Há também outros que, para além das caixas de sapato, de fósforo, caixotes, quartos, latas, utilizam objetos inusitados. Como diz Jochen Dietrich, um dos autores em que a pesquisa se apóia, “tudo o que é oco pode se transformar numa máquina fotográfica”: Ilan Wolff usa um pimentão vermelho, Paolo Gioli usa a mão fechada, Thomas Bachler e Jeff Guess usam a boca, Jeff Fletcher usa cascas de ovos.

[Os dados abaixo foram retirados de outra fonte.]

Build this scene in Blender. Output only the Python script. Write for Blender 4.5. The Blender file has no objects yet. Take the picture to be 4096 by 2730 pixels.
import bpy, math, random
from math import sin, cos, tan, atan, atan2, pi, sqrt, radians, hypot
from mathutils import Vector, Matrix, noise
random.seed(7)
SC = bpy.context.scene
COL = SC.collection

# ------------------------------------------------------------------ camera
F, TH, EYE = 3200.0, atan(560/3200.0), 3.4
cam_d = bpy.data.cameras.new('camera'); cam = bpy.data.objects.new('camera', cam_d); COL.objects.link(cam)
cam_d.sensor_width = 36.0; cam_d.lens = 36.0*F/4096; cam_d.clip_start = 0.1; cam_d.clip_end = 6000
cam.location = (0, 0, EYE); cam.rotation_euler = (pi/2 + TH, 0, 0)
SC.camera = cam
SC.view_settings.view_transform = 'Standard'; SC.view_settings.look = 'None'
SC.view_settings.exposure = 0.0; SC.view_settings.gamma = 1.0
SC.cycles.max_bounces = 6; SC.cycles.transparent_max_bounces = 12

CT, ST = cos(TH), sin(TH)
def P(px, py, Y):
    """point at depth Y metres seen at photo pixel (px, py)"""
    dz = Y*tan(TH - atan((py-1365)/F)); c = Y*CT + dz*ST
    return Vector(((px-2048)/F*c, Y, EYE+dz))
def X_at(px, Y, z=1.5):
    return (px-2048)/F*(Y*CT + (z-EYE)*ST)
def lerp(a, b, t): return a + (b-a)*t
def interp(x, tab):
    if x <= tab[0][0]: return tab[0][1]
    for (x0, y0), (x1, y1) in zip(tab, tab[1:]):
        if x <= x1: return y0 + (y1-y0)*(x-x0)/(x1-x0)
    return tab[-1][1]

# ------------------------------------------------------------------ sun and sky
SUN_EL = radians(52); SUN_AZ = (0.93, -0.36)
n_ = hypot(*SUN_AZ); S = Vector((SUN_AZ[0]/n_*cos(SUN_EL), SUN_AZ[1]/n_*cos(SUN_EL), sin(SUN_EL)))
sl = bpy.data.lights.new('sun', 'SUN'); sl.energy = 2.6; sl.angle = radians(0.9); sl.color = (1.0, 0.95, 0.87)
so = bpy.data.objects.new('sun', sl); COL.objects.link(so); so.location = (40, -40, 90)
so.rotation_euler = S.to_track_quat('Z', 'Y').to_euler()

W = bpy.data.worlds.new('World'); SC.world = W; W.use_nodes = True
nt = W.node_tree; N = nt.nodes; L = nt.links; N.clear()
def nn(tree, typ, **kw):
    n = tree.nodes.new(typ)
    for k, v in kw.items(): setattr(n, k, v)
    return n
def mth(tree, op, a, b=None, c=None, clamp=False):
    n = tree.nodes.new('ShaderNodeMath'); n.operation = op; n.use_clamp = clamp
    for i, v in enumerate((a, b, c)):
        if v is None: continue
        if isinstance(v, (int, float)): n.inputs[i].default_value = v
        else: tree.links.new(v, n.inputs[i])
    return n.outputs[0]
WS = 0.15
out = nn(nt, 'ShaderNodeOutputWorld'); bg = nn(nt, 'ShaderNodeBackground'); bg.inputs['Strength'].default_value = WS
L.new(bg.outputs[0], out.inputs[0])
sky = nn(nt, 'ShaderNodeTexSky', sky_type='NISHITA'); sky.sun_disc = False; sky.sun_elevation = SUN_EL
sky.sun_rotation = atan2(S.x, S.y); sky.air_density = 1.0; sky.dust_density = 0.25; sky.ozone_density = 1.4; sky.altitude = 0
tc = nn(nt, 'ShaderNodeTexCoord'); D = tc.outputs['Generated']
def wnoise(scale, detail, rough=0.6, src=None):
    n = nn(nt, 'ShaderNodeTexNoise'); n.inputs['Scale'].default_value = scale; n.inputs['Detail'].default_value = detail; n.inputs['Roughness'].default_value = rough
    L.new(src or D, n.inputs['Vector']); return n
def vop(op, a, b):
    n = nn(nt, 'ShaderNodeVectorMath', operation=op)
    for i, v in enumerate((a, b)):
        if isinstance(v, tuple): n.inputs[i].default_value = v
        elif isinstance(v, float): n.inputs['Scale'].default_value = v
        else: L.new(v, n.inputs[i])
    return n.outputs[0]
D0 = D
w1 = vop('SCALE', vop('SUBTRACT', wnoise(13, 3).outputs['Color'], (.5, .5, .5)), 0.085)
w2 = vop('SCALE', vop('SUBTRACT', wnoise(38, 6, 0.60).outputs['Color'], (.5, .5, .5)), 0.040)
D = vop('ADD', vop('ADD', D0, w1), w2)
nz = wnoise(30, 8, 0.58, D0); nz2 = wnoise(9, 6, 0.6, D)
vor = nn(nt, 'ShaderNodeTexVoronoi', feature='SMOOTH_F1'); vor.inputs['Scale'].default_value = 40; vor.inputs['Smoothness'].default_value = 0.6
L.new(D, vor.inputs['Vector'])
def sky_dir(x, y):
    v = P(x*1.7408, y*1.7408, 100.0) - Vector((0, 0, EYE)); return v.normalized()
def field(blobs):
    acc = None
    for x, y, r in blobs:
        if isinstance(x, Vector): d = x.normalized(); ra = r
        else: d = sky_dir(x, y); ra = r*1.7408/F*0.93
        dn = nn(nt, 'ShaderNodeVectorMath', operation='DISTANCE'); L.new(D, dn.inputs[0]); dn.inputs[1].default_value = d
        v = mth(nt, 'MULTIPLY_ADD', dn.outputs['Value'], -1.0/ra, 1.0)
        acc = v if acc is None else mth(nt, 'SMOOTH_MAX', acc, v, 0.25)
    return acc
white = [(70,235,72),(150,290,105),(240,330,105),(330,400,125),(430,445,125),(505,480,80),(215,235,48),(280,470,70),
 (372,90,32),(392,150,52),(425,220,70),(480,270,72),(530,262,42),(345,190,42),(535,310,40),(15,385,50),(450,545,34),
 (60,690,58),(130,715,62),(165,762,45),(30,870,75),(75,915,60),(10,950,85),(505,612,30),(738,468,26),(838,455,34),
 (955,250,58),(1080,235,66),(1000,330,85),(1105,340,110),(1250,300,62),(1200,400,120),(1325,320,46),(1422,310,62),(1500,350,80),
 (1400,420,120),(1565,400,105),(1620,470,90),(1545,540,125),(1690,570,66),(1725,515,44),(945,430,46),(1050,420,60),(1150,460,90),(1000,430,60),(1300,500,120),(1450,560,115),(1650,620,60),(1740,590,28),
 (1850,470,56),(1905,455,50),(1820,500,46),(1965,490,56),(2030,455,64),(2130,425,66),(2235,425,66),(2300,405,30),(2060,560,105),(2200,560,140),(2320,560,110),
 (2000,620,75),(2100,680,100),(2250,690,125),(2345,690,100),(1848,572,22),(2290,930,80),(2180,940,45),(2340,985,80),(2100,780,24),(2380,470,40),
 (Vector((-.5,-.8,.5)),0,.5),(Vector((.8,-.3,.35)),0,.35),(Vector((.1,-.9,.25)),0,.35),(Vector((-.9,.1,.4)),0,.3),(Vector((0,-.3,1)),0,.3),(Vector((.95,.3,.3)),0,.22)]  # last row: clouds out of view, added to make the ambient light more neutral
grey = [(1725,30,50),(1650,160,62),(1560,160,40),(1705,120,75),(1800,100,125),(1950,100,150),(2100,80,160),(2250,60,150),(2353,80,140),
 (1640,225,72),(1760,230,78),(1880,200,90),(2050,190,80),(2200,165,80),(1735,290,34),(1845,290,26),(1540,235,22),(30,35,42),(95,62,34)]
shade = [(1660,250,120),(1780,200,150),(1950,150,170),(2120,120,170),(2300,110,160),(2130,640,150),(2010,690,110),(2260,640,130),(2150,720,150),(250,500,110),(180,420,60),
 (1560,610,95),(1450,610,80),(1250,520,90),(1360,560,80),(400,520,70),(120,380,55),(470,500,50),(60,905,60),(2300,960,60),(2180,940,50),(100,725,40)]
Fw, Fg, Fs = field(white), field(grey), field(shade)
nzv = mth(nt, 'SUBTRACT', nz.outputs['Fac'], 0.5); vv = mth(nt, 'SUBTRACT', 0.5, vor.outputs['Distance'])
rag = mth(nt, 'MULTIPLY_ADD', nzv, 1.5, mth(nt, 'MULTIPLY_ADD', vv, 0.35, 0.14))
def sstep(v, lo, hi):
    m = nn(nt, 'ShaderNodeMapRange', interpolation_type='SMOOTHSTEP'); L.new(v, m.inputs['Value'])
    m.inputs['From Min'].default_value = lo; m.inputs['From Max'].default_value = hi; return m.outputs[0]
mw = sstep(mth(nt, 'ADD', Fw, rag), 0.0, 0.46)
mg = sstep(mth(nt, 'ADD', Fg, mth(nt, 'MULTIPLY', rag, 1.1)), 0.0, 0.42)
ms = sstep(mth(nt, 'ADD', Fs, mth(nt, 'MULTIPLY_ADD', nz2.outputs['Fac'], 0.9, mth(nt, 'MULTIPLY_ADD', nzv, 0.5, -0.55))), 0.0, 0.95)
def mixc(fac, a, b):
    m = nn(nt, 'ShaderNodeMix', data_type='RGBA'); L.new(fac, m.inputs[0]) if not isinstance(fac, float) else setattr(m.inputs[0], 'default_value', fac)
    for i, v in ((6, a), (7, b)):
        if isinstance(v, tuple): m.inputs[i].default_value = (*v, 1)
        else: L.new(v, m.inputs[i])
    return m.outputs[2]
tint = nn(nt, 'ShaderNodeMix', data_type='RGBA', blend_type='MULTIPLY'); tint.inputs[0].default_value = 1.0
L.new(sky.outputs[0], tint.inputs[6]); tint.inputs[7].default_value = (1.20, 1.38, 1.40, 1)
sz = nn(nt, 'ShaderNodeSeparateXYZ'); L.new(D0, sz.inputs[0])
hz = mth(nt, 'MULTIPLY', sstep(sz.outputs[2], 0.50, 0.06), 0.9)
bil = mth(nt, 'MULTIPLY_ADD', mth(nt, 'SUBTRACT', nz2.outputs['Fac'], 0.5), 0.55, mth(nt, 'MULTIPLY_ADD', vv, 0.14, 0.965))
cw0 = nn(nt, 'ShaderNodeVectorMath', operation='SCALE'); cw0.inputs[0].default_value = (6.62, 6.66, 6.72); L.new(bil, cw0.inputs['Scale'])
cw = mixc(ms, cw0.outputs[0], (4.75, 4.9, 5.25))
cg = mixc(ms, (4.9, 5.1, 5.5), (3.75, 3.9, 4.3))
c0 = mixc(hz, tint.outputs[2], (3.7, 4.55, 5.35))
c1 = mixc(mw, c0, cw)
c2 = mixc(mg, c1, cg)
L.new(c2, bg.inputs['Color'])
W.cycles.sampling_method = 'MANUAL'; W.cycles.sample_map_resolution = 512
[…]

Como o furo resulta numa baixa exposição à luz, o registro pode se estender por dias, ou meses, ou ser feito em momentos muito distintos. Isso significa que a fotografia se afasta radicalmente da noção de instantâneo: Tarja Trygg registra numa mesma imagem os diferentes trajetos que o sol faz no céu em dias e meses diferentes, o já citado Thomas Bachler usa uma mala como câmera e registra, numa forma totalmente abstrata, o percurso de uma viagem, por exemplo, de Nuremberg a Kassel.
E por aí vai… O trabalho traz um conjunto de 132 imagens, e não deixa de situar o trabalho de artistas brasileiros, como Paula Trope e Neide Jallageas, Dirceu Maués e a já citada Ana Angélica Costa.

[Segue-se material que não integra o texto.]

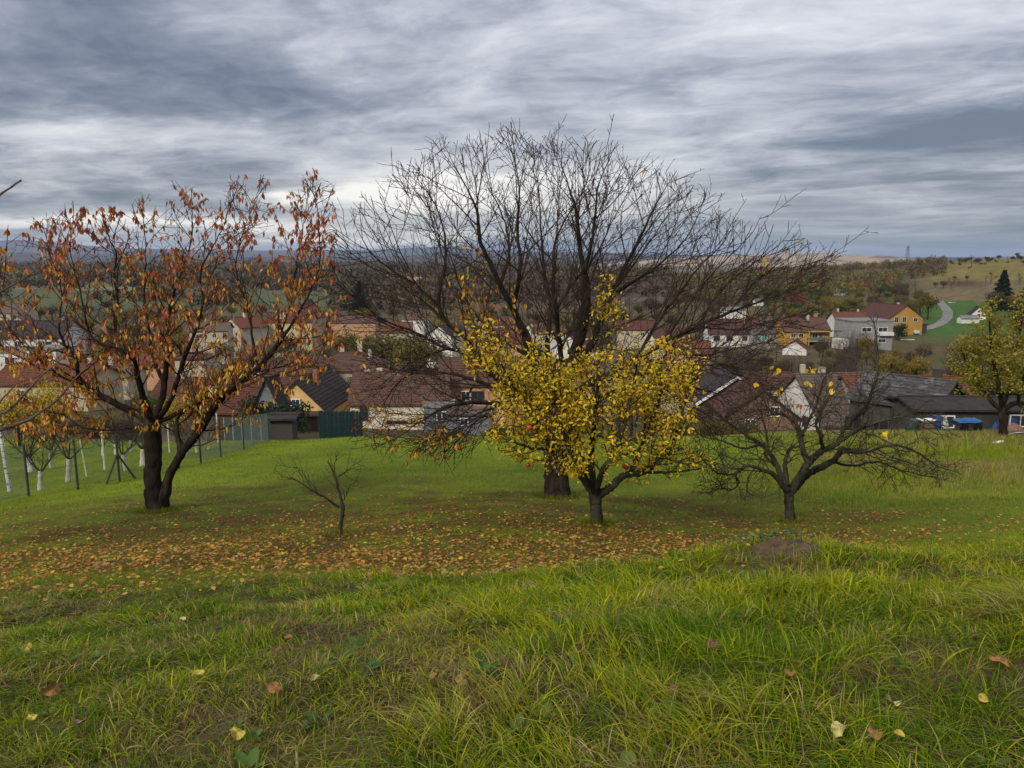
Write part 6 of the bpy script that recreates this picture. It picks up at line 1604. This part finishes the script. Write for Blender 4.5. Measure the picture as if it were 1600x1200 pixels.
def lawn_grass():
    rng = np.random.default_rng(93)
    n = 190000; D = 1 / np.sqrt(rng.uniform(1 / 46.0 ** 2, 1 / 6.6 ** 2, n)); 
    D = np.where(rng.random(n) < .5, D, rng.uniform(7, 44, n)); t = rng.uniform(-.86, .86, n); x = t * (D + .8)
    t2 = x / D
    lit = litter(x, D); k = rng.random(n) > np.clip(lit * .15, 0, .2)
    x, D, t2 = x[k], D[k], t2[k]; n = len(x)
    weedy = np.clip((t2 - .26) * 5, 0, 1) * np.clip((D - 13) / 8, 0, 1)
    band = np.clip((t2 - .1) * 4, 0, 1) * np.clip(1 - np.abs(D - 8.5) / 2.5, 0, 1)
    h = rng.uniform(.03, .065, n) * (1 + 6.0 * weedy * fbm(x * .4, D * .4, 3, 97) + .9 * band) * (.7 + .6 * fbm(x * .9, D * .9, 3, 95)) * np.clip(D / 14, 1, 1.6)
    wd = .0045 * np.clip(D / 9, 1, 5) * rng.uniform(.7, 1.4, n)
    C = colour_of(x, D, rng, n, False) * 1.12
    lf = np.clip(litter(x, D) * .7, 0, .6)[:, None]; C = C * (1 - lf) + np.array((.12, .11, .02)) * lf
    yl = np.clip((fbm(x * .22, D * .22, 3, 99) - .4) * 3, 0, 1)[:, None] * np.clip((D - 16) / 12, 0, 1)[:, None] * .5
    C = C * (1 - yl) + np.array((.19, .23, .010)) * yl
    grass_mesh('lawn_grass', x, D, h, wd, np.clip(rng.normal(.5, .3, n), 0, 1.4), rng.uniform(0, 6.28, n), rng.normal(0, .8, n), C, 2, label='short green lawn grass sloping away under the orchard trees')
lawn_grass()
def trunk_tufts():
    rng = np.random.default_rng(95); X = []; Y = []
    for b, r in ((CHERRY, .34), (BIG, .42), (APPLE, .17), (PLUM, .16), (SAP, .08)):
        n = int(700 * r / .2); a = rng.uniform(0, 6.28, n); rr = r * .8 + np.abs(rng.normal(0, .16, n)); X.append(b.x + rr * np.cos(a)); Y.append(b.y + rr * np.sin(a))
    x = np.concatenate(X); y = np.concatenate(Y); n = len(x)
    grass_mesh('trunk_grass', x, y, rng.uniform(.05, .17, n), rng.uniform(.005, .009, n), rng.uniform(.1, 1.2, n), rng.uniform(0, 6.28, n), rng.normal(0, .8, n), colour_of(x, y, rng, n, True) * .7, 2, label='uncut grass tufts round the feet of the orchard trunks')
    # broad leaved weeds in the bank
    P = []; A = []; N = []; L = []; C = []
    for k in range(70):
        yy = rng.uniform(1.9, 6.0); xx = rng.uniform(-.75, .75) * yy; s = rng.uniform(.03, .075); g = np.array([(.05, .11, .015), (.07, .13, .02), (.10, .13, .02)])[k % 3]
        for i in range(rng.integers(5, 11)):
            a = rng.uniform(0, 6.28); P.append((xx + .01 * math.cos(a), yy + .01 * math.sin(a), gz(xx, yy) + .02)); A.append((math.cos(a), math.sin(a), rng.uniform(.25, .9))); N.append((-.4 * math.cos(a), -.4 * math.sin(a), 1)); L.append(s * rng.uniform(.7, 1.3)); C.append(g * rng.uniform(.7, 1.3))
    L = np.array(L)
    tag(mobj('weeds', blades('weeds', np.array(P), np.array(N), L, L * .55, np.array(A), np.array(C), .3, .15), LEAFMAT), 'broad leaved weeds growing between the tufts of the bank', 'weeds', kind='stuff')
trunk_tufts()

def flat_leaves(name, x, y, L, C, rng, lift, tilt=.35, label=None):
    n = len(x); z = ground(x, y) + lift
    N = np.stack([rng.normal(0, tilt, n), rng.normal(0, tilt, n), np.ones(n)], 1); a = rng.uniform(0, 6.28, n)
    A = np.stack([np.cos(a), np.sin(a), rng.normal(-.12, .2, n)], 1)
    return tag(mobj(name, blades(name, np.stack([x, y, z], 1), N, L, L * rng.uniform(.5, .8, n), A, C, .3), LEAFMAT), label, 'leaves', kind='stuff')
def fallen():
    rng = np.random.default_rng(97); n = 120000
    D = 1 / np.sqrt(rng.uniform(1 / 22.0 ** 2, 1 / 6.6 ** 2, n)); x = rng.uniform(-.88, .75, n) * D
    lit = litter(x, D); k = rng.random(n) < lit ** 1.0 * .34 + .008
    x, D, lit = x[k], D[k], lit[k]; n = len(x); print('fallen', n)
    pal = np.array([(.32, .13, .022), (.42, .22, .03), (.24, .07, .018), (.13, .045, .018), (.075, .03, .014), (.38, .24, .09), (.27, .095, .022), (.50, .33, .035)])
    yel = fbm(x * .45, D * .45, 3, 101) + rng.normal(0, .17, n)
    brown = np.exp(-(((x - BIG.x + 1) / 5) ** 2 + ((D - 14.2) / 2.2) ** 2))
    idx = np.where(rng.random(n) < np.clip(.38 + .50 * brown + (.5 - yel), .12, .9), rng.choice([3, 4, 2, 6, 3], n), rng.choice([0, 1, 5, 7, 0, 1], n))
    C = pal[idx] * (1 + rng.uniform(-.2, .2, (n, 1)))
    rb = 520; yb = rng.uniform(5.0, 6.9, rb); xb = rng.uniform(-.8, .35, rb) * yb; kb = rng.random(rb) < np.clip((yb - 4.6) / 2.4, 0, 1) ** 2
    x = np.concatenate([x, xb[kb]]); D = np.concatenate([D, yb[kb]]); C = np.concatenate([C, palette(rng, pal, int(kb.sum()))]); n = len(x)
    flat_leaves('fallen_leaves', x, D, rng.uniform(.022, .072, n), C, rng, np.where(D < 6.9, .05, 0) + rng.uniform(.0, .035, n), .30, 'yellow and brown fallen leaves strewn over the lawn under the trees')
fallen()
def loose_leaf(u, v, s, c, label, tilt=(0, 0), lift=.07):
    p = hit(u, v, 1.5, 8); z = np.zeros((1, 3))
    pts = []; n = 18; cup, curl, ph = rnd.uniform(.3, 1.5), rnd.uniform(-.6, 1.0), rnd.uniform(0, 6)
    # a broad leaf with a point and a stalk, cupped along its midrib
    V = [(0, 0, 0)]; 
    for i in range(n):
        a = 2 * math.pi * i / n; r = .5 * (1 - .18 * math.cos(a)) * (1 + .06 * math.sin(5 * a)); r *= 1.25 if i == 0 else 1
        x, y = r * math.cos(a), r * .82 * math.sin(a); V.append((x, y, cup * y * y - .5 * x * x * curl + .07 * math.sin(3 * a + ph) + .03 * math.sin(7 * a)))
    Fc = [(0, i + 1, (i + 1) % n + 1) for i in range(n)]
    V += [(-.45, -.02, 0), (-.45, .02, 0), (-.95, .0, .08)]; Fc.append((n + 1, n + 3, n + 2))
    me = bpy.data.meshes.new('fallen_leaf'); me.from_pydata(V, [], Fc)
    o = mobj('fallen_leaf', me, basic('leaf_%d_%d_%d' % tuple(int(a * 1000) for a in c), c, tuple(a * .55 for a in c), 3.5, rough=.6, bump=.5, bscale=9, contrast=(.48, .60), third=(.14, .07, .03)))
    o.location = p + Vector((0, 0, lift)); o.scale = (s * .85, s * .85, s * .85); o.rotation_euler = (R(tilt[0]), R(tilt[1]), rnd.uniform(0, 6.28))
    tag(o, label, 'leaf', 'single fallen leaves in the near grass')
YE = (.46, .36, .04); PY = (.50, .45, .13); OR = (.30, .14, .035); BR = (.20, .09, .045); OG = (.30, .22, .04); PI = (.34, .20, .12)
for a in [(42, 1034, .085, YE, 'yellow leaf lying at the left edge, below the small bare patch'), (86, 1100, .08, OR, 'round brownish orange leaf near the lower left corner', (60, 0)), (125, 1155, .07, PI, 'curled pinkish leaf lowest at the left', (20, 30)),
          (52, 1148, .05, YE, 'small yellow leaf left of the curled pinkish leaf'), (285, 984, .055, PY, 'pale yellow leaf gleaming in the left grass below the leaf litter'), (310, 1079, .06, YE, 'yellow leaf half sunk in the grass left of centre'),
          (492, 1090, .06, PY, 'pale yellow leaf standing upright in the grass', (70, 10)), (432, 1102, .06, OR, 'orange leaf folded among blades left of the upright pale leaf', (50, 20)), (450, 1016, .05, OR, 'orange brown leaf above the upright pale leaf'),
          (432, 1040, .05, BR, 'small brown leaf just left below the orange brown leaf'), (678, 1084, .07, OR, 'orange leaf between the tufts in the centre front', (30, 0)), (722, 1090, .06, OG, 'dull yellow leaf right beside the centre orange leaf', (40, 20)),
          (772, 988, .045, PY, 'small pale round leaf on the bank below the black trunk', (60, 0)), (965, 1044, .06, OR, 'orange leaf behind blades right of centre', (50, 0)), (1030, 1026, .055, YE, 'small yellow leaf on the bank below the yellow tree', (40, 0)),
          (1197, 936, .045, YE, 'small bright yellow leaf below the earth mound'), (1114, 1030, .06, BR, 'brown leaf in the grass right of the yellow one', (30, 0)), (1232, 1078, .055, OR, 'orange leaf deep in the grass right of centre'), (1390, 1125, .07, PY, 'pale leaf in the grass at the lower right', (30, 20)),
          (1310, 1170, .085, PY, 'large pale and orange leaf near the bottom right of centre', (20, 10)), (1362, 1178, .07, OR, 'orange leaf right beside the large pale one'), (1400, 1178, .045, YE, 'small round yellow leaf at the bottom right'), (1560, 1062, .08, OR, 'flat orange brown leaf near the right edge'),
          (1052, 1108, .06, BR, 'pinkish brown leaf below right of centre', (40, 0)), (372, 1172, .075, YE, 'yellow leaf near the bottom, left of centre', (20, 0)), (1535, 1120, .05, YE, 'yellow leaf low beside the right edge', (30, 10))]:
    loose_leaf(*a)

# ------------------------------------------------------------ the earth mound with its weeds
def mound():
    c = at(1222, 852, 5.9); g0 = gz(c.x, c.y); n = 26; V = []; Fc = []
    for i in range(n + 1):
        for j in range(n + 1):
            a, b = (i / n - .5) * 2, (j / n - .5) * 2; r = math.hypot(a, b)
            x = a * .42; y = b * .30; k = max(0, 1 - r ** 2.2)
            nz = float(fbm(np.array([x * 9]), np.array([y * 9]), 4, 121)[0]); n2 = float(fbm(np.array([x * 30]), np.array([y * 30]), 2, 122)[0])
            V.append((x, y, gz(c.x + x, c.y + y) - g0 - .03 + k * .06 * (.4 + 1.2 * nz) + k * .05 * (n2 - .3)))
    for i in range(n):
        for j in range(n): Fc.append((i * (n + 1) + j, (i + 1) * (n + 1) + j, (i + 1) * (n + 1) + j + 1, i * (n + 1) + j + 1))
    me = bpy.data.meshes.new('earth_mound'); me.from_pydata(V, [], Fc)
    o = mobj('earth_mound', me, basic('brown_soil', (.12, .075, .042), (.06, .038, .022), 14, rough=1, bump=1.0, bscale=60, third=(.12, .085, .05))); o.location = (c.x, c.y, g0)
    tag(o, 'bare brown earth mound in the long grass in front of the spreading tree', 'mound')
    rng = np.random.default_rng(123)
    n = 70; x = c.x + rng.normal(-.03, .16, n) - .05; y = c.y + rng.normal(.16, .06, n)
    C = palette(rng, [(.05, .10, .03), (.07, .12, .04), (.16, .18, .03), (.04, .08, .03)], n)
    a = rng.uniform(0, 6.28, n); N = np.stack([rng.normal(0, .5, n), rng.normal(-.4, .4, n), np.ones(n)], 1); A = np.stack([np.cos(a), np.sin(a), rng.uniform(0, .6, n)], 1)
    L = rng.uniform(.03, .065, n)
    tag(mobj('weeds', blades('weeds', np.stack([x, y, ground(x, y) + rng.uniform(.05, .10, n)], 1), N, L, L * .55, A, C, .3), LEAFMAT), 'dark green broad leaved weeds on top of the earth mound', 'weeds', kind='stuff')
mound()

# ------------------------------------------------------------ air
def haze():
    me = MB().box((0, 9450, 46), (34000, 20000, 240)).mesh('haze'); m = bpy.data.materials.new('haze_air'); m.use_nodes = True; k = NT(m.node_tree)
    v = k.new('ShaderNodeVolumePrincipled'); v.inputs['Density'].default_value = HAZE_DENSITY; v.inputs['Color'].default_value = (.62, .76, 1.0, 1); v.inputs['Anisotropy'].default_value = .2
    o = k.new('ShaderNodeOutputMaterial'); k.l.new(v.outputs[0], o.inputs['Volume'])
    tag(mobj('haze', me, m), 'thin bluish haze over the valley', 'haze', kind='stuff')
HAZE_DENSITY = 0.00005
haze()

Muitas dessas experiências são facilmente encontradas na internet, mas a pesquisa tem o mérito de mapear uma diversidade de situações que poucos poderiam imaginar e de colocá-las a serviço de uma compreensão da fotografia, num sentido muito amplo. O trabalho de Maria Helena é uma espécie de arqueologia que demonstra o quanto as origens são importantes para entender o estado presente das coisas.
A “origem”, como aprendemos com Walter Benjamin, é aquele lugar em que todos os potenciais estavam anunciados e disponíveis, que podem ser silenciados e esquecidos, mas que permanecem acenando para o presente. Desse modo, a origem não é apenas um objeto de culto saudosista, mas um lugar a que se chega quando a história permite realizar o potencial das coisas.
Ao contrário do que faz a indústria quando acrescenta novos recursos aos equipamentos, o foco desta pesquisa e desses artistas todos não é tanto as novas tecnologias, mas as tecnologias plenas.
É um trabalho que merece ser publicado. Por enquanto, a dissertação pode ser encontrada no site Scrib.